[1] The plaintiff has brought an action to recover a penalty for violation of an order made by it. At the trial no witnesses were produced, and no concession as to the facts placed upon the record. The only evidence produced was three documents, viz., the order of the plaintiff and a diagram, which the record states were marked in evidence as Plaintiff’s Exhibits 1 and 2, and the original plans, which the record states were marked in evidence as Defendant’s Exhibit A. The trial justice then gave judgment absolute for the defendant. Upon this record the judgment cannot be sustained. I have examined these exhibits, and without oral testimony they are absolutely insufficient to prove either plaintiff’s cause of action or the defense.

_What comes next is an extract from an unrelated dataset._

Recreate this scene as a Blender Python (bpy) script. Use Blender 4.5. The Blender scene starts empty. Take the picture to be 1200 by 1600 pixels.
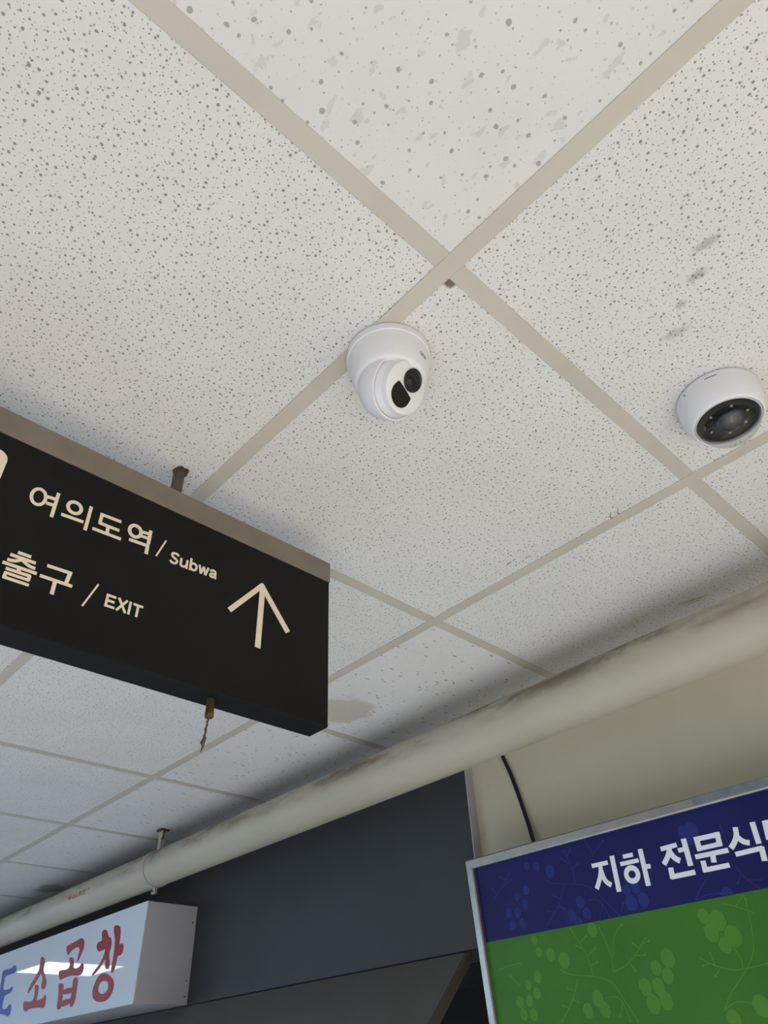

[2] The defendant urges that, in addition to these exhibits, we have-the statement of fact made by counsel in the course of their argument to the court. I do not believe that we have a right to consider these statements as evidence. They are not confirmed by other testimony,, and their truth is not conceded by any admission on the record. The trial justice undoubtedly gave judgment upon the theory that these facts are admitted or established. I do not think it necessary to determine whether or not, if these facts were established, they would constitute a defense. The judgment must be in any event reversed, because it is not based either on the evidence or on an agreed statement of fact, and the trial justice can render no judgment upon mere unproven and unverified statements.
Judgment should be reversed, and a new trial ordered, with costs to-appellant to abide the event. All concur.